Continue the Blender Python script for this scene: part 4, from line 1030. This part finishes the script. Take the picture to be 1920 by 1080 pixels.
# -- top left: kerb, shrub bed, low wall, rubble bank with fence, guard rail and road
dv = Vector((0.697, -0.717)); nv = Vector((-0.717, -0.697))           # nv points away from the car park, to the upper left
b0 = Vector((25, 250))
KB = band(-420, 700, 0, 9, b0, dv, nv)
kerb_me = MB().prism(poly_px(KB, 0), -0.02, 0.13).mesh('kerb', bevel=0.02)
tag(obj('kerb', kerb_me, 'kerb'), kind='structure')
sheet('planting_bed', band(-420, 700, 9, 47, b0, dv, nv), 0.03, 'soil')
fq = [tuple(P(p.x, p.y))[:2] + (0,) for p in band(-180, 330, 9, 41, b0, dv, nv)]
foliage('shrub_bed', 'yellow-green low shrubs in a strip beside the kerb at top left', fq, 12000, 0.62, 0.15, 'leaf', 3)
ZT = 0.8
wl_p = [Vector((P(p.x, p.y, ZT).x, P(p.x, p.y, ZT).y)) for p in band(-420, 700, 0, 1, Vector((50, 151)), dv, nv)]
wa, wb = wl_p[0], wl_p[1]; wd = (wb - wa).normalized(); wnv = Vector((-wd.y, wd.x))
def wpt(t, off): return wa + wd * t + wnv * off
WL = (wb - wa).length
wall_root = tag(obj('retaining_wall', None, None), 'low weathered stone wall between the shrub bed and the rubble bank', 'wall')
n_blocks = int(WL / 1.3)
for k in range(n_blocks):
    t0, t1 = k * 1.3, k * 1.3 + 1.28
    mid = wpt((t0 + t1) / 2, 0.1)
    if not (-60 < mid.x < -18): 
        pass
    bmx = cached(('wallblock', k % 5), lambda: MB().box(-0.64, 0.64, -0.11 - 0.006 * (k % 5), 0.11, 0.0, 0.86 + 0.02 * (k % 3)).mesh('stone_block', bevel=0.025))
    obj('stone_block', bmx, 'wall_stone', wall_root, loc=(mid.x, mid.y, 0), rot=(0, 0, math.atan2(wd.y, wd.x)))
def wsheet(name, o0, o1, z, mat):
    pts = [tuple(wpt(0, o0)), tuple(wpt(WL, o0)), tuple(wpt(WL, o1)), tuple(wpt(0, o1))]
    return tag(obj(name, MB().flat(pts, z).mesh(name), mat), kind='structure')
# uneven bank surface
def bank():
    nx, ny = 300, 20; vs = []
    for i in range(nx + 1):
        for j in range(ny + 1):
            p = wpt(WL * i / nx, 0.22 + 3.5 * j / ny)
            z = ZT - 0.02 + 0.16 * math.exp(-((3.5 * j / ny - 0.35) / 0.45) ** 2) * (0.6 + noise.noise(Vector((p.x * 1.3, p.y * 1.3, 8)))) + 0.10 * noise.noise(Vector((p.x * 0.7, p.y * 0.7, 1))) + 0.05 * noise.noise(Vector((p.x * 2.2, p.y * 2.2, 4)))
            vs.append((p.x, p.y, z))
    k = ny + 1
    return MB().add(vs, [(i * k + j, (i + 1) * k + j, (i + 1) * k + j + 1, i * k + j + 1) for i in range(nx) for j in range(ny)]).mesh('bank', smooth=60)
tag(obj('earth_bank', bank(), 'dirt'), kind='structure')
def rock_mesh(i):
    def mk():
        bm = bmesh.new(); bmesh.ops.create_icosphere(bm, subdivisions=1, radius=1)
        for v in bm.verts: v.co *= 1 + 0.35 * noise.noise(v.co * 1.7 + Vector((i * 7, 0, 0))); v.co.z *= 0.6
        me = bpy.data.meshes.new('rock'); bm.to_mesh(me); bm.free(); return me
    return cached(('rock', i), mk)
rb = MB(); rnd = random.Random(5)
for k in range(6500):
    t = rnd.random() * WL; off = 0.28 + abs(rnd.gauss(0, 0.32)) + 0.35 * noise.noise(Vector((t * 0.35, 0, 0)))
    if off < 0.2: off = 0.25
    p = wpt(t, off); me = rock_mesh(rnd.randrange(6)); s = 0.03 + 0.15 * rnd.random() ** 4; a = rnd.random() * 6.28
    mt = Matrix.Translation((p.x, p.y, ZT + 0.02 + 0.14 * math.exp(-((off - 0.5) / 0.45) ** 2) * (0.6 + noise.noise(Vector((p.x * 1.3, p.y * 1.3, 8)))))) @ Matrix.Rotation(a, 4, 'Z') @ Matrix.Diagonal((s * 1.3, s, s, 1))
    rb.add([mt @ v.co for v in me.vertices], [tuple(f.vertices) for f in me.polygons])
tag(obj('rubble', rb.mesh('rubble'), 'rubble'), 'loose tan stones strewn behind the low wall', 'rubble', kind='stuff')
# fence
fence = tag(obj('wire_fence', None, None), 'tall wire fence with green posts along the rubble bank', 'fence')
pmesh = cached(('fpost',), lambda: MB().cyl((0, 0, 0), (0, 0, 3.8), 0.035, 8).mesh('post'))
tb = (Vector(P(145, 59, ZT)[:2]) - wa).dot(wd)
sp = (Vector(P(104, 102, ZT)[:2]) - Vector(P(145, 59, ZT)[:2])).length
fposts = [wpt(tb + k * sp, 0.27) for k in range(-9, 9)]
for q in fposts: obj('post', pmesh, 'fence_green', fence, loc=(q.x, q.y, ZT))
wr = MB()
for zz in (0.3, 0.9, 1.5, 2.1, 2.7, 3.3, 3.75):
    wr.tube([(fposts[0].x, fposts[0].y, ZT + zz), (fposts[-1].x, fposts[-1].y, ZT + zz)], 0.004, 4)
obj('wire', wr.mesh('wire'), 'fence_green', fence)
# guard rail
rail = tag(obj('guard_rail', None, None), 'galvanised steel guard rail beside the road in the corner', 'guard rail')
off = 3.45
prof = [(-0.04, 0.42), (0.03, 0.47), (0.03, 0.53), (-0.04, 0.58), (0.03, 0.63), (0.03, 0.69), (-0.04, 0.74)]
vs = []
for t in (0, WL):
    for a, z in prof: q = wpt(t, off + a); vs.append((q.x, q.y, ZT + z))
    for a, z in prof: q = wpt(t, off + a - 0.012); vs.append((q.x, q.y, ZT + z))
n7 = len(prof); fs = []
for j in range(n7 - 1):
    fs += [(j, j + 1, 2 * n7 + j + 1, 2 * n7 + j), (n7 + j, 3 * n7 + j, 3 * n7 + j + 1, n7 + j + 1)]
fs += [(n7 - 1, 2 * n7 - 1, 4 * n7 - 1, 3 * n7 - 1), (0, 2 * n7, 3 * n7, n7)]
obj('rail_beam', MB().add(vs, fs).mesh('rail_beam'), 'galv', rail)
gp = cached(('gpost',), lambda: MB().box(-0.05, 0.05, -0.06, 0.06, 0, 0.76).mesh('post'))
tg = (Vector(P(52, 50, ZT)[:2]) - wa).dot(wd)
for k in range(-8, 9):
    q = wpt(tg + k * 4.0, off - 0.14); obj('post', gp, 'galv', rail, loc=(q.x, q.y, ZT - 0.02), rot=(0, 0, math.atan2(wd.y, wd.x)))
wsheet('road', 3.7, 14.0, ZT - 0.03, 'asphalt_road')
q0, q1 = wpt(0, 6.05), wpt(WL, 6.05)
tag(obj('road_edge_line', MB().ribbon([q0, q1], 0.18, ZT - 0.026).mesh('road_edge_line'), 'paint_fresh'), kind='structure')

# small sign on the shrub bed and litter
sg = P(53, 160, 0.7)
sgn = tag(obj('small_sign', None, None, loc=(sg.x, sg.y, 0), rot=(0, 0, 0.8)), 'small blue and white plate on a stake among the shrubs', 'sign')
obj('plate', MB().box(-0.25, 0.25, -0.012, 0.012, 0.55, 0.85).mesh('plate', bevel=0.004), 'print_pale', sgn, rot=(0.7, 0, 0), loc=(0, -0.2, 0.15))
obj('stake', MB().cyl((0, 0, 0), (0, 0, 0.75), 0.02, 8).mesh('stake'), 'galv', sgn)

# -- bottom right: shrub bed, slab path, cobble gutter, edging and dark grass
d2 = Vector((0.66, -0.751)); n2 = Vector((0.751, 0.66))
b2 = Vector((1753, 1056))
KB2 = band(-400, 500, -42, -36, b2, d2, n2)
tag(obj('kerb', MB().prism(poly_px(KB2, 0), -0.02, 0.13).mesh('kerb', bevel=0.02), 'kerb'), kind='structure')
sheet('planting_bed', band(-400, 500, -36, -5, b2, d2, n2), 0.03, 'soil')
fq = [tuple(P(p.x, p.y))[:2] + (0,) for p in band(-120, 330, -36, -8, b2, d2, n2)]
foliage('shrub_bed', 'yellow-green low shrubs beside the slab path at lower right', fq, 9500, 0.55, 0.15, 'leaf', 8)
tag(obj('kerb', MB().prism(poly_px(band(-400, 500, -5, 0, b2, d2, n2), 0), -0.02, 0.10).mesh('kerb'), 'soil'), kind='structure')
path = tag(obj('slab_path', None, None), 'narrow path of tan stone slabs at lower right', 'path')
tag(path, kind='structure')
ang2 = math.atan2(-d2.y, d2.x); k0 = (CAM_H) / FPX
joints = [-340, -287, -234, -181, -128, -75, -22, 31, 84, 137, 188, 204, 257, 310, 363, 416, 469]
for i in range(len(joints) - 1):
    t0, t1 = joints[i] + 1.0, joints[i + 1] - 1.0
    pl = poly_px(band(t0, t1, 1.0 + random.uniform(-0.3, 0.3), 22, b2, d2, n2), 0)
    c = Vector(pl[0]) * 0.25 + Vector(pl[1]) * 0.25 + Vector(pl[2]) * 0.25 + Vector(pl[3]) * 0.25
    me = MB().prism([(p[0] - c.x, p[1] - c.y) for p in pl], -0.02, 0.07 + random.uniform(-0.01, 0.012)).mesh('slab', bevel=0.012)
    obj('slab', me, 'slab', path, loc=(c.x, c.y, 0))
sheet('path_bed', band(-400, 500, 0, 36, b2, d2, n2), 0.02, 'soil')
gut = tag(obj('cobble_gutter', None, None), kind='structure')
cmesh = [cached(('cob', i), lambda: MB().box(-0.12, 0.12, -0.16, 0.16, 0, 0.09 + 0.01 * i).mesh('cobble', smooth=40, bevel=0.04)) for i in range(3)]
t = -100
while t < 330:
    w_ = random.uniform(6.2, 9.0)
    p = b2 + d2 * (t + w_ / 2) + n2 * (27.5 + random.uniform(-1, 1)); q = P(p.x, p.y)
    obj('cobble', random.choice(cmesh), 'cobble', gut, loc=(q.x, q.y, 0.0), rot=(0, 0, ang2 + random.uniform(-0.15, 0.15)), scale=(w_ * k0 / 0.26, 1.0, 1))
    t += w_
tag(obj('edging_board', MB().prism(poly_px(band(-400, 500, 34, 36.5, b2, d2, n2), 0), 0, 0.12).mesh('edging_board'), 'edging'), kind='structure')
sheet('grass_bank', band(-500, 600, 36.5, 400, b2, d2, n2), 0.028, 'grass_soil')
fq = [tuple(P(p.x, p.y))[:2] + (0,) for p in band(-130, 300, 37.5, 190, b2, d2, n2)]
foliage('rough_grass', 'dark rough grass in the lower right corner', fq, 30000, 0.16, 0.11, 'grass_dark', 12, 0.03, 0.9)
━━━━━━━━━━━━━━━━
### Task:
Take each line containing the string "from" and copy it out.

### Exercise solution:
Continue the Blender Python script for this scene: part 4, from line 1030. This part finishes the script. Take the picture to be 1920 by 1080 pixels.
dv = Vector((0.697, -0.717)); nv = Vector((-0.717, -0.697))           # nv points away from the car park, to the upper left